Perhaps I haven’t written about this till now, probably because of this anger inside that swirls whenever I see another video on CNN or MSNBC or PBS or any of the news agencies, the newspaper articles I’ve read, from the WaPo to our local London Free Press, but with kids in cages, Hope came to my mind, again.

I myself grew up loved in a safe country, in a safe province, in a quaint little Ontario Village that stretches out along the Thames River. Both my parents were there, with a Grandma next door, and old family friends on either side of us, it was, well, it was rather idyllic, really.

I have no first-hand experience, no idea what it would be like to be separated from my parents, my family. I have no idea what it feels like to walk hundreds of miles on foot from everything I’ve ever known because everything I’ve ever known is swamped in violence and danger, having to seek asylum somewhere far away from everything I have ever known.

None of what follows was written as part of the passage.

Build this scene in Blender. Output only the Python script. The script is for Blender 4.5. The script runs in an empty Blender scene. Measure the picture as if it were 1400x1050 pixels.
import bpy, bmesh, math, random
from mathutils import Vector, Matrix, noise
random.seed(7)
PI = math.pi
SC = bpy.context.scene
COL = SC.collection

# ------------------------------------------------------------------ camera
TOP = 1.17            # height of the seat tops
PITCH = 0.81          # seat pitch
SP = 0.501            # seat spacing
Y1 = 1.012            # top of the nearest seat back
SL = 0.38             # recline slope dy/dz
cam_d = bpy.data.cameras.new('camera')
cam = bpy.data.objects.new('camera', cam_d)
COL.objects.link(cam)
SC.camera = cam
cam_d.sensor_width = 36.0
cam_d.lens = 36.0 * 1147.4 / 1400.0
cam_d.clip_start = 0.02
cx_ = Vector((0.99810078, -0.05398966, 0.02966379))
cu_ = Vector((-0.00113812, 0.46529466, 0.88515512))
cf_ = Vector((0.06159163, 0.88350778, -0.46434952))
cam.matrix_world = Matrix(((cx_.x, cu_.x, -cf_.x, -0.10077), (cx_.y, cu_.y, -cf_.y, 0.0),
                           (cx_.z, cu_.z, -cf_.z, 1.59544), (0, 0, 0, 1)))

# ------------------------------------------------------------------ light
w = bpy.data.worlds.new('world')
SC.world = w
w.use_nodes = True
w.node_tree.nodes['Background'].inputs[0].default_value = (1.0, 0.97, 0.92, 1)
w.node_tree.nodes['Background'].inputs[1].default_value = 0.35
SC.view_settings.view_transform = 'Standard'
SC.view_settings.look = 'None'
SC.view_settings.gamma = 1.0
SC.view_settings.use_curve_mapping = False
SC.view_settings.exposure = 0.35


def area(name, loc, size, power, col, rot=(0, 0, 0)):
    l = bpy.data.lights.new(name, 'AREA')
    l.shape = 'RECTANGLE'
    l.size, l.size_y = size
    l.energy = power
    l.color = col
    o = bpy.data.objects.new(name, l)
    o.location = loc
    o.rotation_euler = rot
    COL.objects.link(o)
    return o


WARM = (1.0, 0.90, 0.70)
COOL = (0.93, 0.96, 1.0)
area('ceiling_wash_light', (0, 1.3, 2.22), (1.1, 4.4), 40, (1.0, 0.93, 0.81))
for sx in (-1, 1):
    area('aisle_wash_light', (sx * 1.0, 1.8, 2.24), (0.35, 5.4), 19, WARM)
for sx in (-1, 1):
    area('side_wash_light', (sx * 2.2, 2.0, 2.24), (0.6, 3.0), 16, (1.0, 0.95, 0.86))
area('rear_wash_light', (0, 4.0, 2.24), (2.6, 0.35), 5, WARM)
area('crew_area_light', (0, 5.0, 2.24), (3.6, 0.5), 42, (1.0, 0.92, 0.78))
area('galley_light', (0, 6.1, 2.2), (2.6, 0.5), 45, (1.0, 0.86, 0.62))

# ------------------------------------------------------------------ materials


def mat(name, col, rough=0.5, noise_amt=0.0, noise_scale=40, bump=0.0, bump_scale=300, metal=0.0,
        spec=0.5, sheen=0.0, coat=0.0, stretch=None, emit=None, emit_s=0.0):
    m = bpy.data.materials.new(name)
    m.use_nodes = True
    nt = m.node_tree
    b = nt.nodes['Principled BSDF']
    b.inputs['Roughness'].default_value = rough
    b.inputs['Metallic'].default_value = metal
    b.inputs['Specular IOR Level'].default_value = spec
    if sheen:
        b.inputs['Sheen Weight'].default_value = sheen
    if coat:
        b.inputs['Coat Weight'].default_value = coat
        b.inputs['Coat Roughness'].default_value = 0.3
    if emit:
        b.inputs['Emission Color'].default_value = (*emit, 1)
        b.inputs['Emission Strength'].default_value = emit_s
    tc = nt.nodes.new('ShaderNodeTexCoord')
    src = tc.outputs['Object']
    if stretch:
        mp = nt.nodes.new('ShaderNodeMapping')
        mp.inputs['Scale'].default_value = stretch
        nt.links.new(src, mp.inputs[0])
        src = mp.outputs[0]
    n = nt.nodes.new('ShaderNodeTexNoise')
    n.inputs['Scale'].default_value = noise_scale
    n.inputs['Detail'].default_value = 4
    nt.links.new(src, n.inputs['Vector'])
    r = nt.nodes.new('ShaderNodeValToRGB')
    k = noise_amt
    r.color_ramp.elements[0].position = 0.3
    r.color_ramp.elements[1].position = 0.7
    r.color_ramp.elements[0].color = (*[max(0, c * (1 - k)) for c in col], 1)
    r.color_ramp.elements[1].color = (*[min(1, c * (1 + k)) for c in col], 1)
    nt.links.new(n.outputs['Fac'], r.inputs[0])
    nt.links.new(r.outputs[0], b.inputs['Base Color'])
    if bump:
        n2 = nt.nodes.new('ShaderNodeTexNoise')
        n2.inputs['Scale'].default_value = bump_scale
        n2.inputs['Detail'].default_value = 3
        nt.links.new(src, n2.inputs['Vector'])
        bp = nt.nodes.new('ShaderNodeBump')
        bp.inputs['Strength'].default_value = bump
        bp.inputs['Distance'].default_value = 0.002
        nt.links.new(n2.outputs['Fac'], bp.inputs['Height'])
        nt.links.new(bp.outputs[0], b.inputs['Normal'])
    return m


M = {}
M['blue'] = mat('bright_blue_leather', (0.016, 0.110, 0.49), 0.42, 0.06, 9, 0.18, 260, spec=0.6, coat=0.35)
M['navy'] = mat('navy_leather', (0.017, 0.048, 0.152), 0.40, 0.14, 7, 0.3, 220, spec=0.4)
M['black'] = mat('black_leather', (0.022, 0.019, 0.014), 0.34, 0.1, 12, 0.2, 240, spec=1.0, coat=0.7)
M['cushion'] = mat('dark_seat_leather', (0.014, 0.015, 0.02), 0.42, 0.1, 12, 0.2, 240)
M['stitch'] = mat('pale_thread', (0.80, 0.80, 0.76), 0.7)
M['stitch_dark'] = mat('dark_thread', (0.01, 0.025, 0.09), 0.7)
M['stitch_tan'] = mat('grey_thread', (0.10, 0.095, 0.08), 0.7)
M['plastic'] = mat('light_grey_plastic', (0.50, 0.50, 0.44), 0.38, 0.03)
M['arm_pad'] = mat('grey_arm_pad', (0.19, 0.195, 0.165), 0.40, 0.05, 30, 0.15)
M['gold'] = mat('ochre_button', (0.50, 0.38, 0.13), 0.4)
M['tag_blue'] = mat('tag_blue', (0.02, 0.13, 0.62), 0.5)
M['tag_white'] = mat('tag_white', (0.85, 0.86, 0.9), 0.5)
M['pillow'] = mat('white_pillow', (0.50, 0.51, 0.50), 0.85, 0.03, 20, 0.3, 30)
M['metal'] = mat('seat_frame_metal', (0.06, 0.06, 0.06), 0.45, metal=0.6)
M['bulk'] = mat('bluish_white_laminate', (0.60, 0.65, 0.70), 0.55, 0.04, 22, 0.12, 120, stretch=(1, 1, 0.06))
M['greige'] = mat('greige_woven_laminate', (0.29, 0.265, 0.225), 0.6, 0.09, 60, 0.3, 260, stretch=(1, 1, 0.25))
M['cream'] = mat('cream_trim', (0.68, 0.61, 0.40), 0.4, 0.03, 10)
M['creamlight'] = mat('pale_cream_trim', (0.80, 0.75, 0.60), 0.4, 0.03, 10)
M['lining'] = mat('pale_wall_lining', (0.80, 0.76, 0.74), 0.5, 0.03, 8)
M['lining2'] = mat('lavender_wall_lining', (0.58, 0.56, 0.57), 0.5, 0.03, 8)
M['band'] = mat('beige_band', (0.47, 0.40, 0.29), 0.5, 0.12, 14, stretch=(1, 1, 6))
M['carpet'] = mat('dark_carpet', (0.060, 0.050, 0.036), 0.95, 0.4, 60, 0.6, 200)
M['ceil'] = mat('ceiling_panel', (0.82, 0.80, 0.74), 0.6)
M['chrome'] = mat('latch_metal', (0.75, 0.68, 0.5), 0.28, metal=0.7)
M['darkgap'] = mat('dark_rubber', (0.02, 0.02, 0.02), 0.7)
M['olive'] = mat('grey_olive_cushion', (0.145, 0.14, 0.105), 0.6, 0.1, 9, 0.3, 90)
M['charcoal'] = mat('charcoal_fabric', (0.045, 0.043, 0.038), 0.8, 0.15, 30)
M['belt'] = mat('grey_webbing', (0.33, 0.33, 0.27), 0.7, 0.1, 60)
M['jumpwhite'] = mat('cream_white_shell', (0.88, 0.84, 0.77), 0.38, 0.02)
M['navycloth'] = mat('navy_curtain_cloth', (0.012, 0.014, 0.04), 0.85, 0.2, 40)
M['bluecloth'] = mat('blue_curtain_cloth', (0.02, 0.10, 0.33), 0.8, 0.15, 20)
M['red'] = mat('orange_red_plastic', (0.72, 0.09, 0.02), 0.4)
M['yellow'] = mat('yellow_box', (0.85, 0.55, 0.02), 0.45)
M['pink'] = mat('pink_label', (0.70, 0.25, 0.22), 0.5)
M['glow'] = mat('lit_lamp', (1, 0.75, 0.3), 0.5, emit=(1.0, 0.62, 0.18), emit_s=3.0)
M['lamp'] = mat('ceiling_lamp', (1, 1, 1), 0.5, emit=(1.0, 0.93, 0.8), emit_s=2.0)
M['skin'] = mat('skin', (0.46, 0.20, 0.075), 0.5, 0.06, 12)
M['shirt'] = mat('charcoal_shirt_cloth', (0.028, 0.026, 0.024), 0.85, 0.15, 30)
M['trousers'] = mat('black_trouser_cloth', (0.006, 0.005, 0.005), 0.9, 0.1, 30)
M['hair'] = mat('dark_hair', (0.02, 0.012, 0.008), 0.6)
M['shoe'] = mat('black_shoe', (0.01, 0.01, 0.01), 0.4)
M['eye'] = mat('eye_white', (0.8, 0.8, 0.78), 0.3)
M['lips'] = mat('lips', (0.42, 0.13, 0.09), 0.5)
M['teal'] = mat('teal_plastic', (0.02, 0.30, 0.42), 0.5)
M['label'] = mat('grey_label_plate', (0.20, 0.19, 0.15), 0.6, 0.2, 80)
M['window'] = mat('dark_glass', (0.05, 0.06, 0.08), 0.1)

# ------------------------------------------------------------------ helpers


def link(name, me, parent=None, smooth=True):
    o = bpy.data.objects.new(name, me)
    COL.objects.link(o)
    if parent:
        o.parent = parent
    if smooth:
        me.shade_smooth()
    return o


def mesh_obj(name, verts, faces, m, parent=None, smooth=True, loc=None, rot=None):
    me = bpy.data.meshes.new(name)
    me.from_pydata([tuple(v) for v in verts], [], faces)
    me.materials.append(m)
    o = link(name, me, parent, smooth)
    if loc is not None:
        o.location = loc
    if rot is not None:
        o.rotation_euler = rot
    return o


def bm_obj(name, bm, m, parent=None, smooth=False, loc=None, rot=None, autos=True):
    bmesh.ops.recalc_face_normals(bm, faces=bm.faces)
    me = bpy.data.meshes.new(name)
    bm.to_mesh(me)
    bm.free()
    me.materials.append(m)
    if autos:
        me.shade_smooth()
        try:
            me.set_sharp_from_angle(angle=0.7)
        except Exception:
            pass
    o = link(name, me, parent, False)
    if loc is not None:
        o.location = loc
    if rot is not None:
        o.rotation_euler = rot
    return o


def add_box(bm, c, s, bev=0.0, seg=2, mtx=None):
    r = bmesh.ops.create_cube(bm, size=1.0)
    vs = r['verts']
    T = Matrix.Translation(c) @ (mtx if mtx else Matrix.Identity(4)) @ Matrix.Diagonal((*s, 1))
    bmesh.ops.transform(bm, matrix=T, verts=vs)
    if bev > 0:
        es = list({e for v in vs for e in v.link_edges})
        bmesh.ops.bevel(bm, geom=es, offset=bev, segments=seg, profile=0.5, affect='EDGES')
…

Yet what is transpiring right now on the U.S. southern border, or maybe more correctly what is not transpiring, well it all rams home the very racist and dangerous administration that now runs the White House.

So when I saw another talking head on Fox News exclaim that if asylum seekers want to seek asylum in America that they should do so in the safety of their own country, I think something snapped. Now, perhaps to the average Fox News viewer, this seems reasonable, and maybe they just take in whatever those talking heads say as gospel.

However, for the rest of us, that logic is so flawed that I can not find the words to express how wrong-headed and ignorant that statement is. Of course, not shocking, but I yelled some nasty words at the screen, and turned this thing off, grabbed Irish and her leash and off we went for a walk, to let off some steam.

And well, here I am.

This statement is akin to basically saying I don’t really care what is going on in your home country, just stay put, and we’ll call ya if we can help: don’t hold your breath.

“If you want to apply for asylum, that’s fine. But you should do so in the safety of your home country.”

Laura Ingraham on Fox News

Racist Americans have been talking about his border wall for decades and decades, and to finally be caging children and their desperate parents must fill that hatred inside their soiled hearts with happiness.

All I can think of is being a child and imagining, from that lily-white Canadian upbringing I enjoyed, thinking back to those brief times from my youth when I got separated briefly from my parents and the fear that I felt. Now imagining it is probably permanent and that you may never again see them. Ever. Maybe because when they finally returned to their home country they were killed, or jailed, or just died of something on the way back.

But, since the U.S. powers that be didn’t even bother to record anything about your parents, and didn’t bother to make any attempt to actually ensure you could be returned to them, you may just end up more or less abandoned inside a cage somewhere with little to no hope of reuniting with them for the sheer fact that the government just didn’t really give a hog’s breath in Hades about your plight.

Yeah, because if you could have sought asylum from the safety of your home country… YOU WOULDN’T BE SEEKING ASYLUM!

Now, you and I both know that Ingraham really doesn’t care about these poor kids or their parents, and neither does this administration or the minions who follow that crooked 45th. Ingraham and Nielson both go home to a nice cozy house, her family is safe and probably she’s rarely known a smidgen of the fear and desperation these fellow humans feel. Doesn’t care because they have a different skin tone than her and come from what her dear leader would probably refer to as a sh*! hole country.

Even though rational and non-racist individuals know full well there is no emergency at the border, this narrative was defended for all to see with DHS Secretary Nielsen’s testimony before the new Congress, and it sickened me.

Basically, seeking asylum in America has become dangerous and there is a large swath of Americans that are just fine with that.

In Hopes time, more than 100 years ago, first being given up to an orphanage, and then being sent off to Canada to become a servant at 12 years old was thought by most to be the best option for these children left destitute from the staggering changes brought on by the industrial revolution. In all revolutions, there are those who lose and those who win. Much like today, as the global market that revolution set off continues to chug away across the globe, and the world divides itself more clearly into the haves and have-nots, and children are stuffed into cages after being taken forcibly from their parents, what future will these children have on foreign soil?

Someday I will find out what happened to Hope, as in a way she is a kind of metaphor, a tangible piece of the past. Many of these children, those Home Children of yesteryear, they were successful in their new countries, but not all fared as well. Many were abused by their employers, as they had no family to make sure they were taken care of.

At the turn of the century, destitute children were thought to be better off sent to foreign lands where they would have at least some hope. What future will these children of today who were forcibly taken from their parents and stuffed into cages have?

Time will tell as the colour of the skin of these children is thought to make their needs less, of no more significance than that of a stray dog.